Output the full listing word for word.
>> start Dataset excerpt
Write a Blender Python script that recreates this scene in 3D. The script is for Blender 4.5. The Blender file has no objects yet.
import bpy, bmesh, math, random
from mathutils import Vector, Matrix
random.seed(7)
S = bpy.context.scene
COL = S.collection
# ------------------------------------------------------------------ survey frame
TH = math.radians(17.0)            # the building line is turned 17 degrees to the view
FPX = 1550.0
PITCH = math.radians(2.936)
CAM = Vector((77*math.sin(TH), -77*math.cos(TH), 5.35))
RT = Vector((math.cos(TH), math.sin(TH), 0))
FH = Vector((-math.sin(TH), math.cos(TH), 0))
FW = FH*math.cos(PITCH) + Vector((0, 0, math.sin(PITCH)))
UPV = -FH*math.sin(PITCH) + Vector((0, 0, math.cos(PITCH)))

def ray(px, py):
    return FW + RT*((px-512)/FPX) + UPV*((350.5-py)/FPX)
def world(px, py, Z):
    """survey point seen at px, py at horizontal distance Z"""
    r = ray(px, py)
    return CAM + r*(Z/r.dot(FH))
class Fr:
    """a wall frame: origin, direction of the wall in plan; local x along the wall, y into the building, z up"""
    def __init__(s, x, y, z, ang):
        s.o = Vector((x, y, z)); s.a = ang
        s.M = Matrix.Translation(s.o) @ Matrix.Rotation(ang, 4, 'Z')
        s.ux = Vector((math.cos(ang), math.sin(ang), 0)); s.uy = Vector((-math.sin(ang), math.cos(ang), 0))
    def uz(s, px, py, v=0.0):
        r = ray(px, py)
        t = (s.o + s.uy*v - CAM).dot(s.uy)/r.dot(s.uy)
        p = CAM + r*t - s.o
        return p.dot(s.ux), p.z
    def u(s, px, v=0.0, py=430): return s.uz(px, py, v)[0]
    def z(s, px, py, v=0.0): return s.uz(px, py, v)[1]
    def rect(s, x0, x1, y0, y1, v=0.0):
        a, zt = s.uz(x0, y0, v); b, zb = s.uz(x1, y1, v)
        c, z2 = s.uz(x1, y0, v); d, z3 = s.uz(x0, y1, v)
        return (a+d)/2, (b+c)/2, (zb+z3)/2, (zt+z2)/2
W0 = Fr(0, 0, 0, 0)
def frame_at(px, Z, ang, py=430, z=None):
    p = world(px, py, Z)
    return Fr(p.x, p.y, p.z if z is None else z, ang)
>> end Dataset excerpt
## Exercise result
Write a Blender Python script that recreates this scene in 3D. The script is for Blender 4.5. The Blender file has no objects yet.
import bpy, bmesh, math, random
from mathutils import Vector, Matrix
random.seed(7)
S = bpy.context.scene
COL = S.collection
# ------------------------------------------------------------------ survey frame
TH = math.radians(17.0)            # the building line is turned 17 degrees to the view
FPX = 1550.0
PITCH = math.radians(2.936)
CAM = Vector((77*math.sin(TH), -77*math.cos(TH), 5.35))
RT = Vector((math.cos(TH), math.sin(TH), 0))
FH = Vector((-math.sin(TH), math.cos(TH), 0))
FW = FH*math.cos(PITCH) + Vector((0, 0, math.sin(PITCH)))
UPV = -FH*math.sin(PITCH) + Vector((0, 0, math.cos(PITCH)))

def ray(px, py):
    return FW + RT*((px-512)/FPX) + UPV*((350.5-py)/FPX)
def world(px, py, Z):
    """survey point seen at px, py at horizontal distance Z"""
    r = ray(px, py)
    return CAM + r*(Z/r.dot(FH))
class Fr:
    """a wall frame: origin, direction of the wall in plan; local x along the wall, y into the building, z up"""
    def __init__(s, x, y, z, ang):
        s.o = Vector((x, y, z)); s.a = ang
        s.M = Matrix.Translation(s.o) @ Matrix.Rotation(ang, 4, 'Z')
        s.ux = Vector((math.cos(ang), math.sin(ang), 0)); s.uy = Vector((-math.sin(ang), math.cos(ang), 0))
    def uz(s, px, py, v=0.0):
        r = ray(px, py)
        t = (s.o + s.uy*v - CAM).dot(s.uy)/r.dot(s.uy)
        p = CAM + r*t - s.o
        return p.dot(s.ux), p.z
    def u(s, px, v=0.0, py=430): return s.uz(px, py, v)[0]
    def z(s, px, py, v=0.0): return s.uz(px, py, v)[1]
    def rect(s, x0, x1, y0, y1, v=0.0):
        a, zt = s.uz(x0, y0, v); b, zb = s.uz(x1, y1, v)
        c, z2 = s.uz(x1, y0, v); d, z3 = s.uz(x0, y1, v)
        return (a+d)/2, (b+c)/2, (zb+z3)/2, (zt+z2)/2
W0 = Fr(0, 0, 0, 0)
def frame_at(px, Z, ang, py=430, z=None):
    p = world(px, py, Z)
    return Fr(p.x, p.y, p.z if z is None else z, ang)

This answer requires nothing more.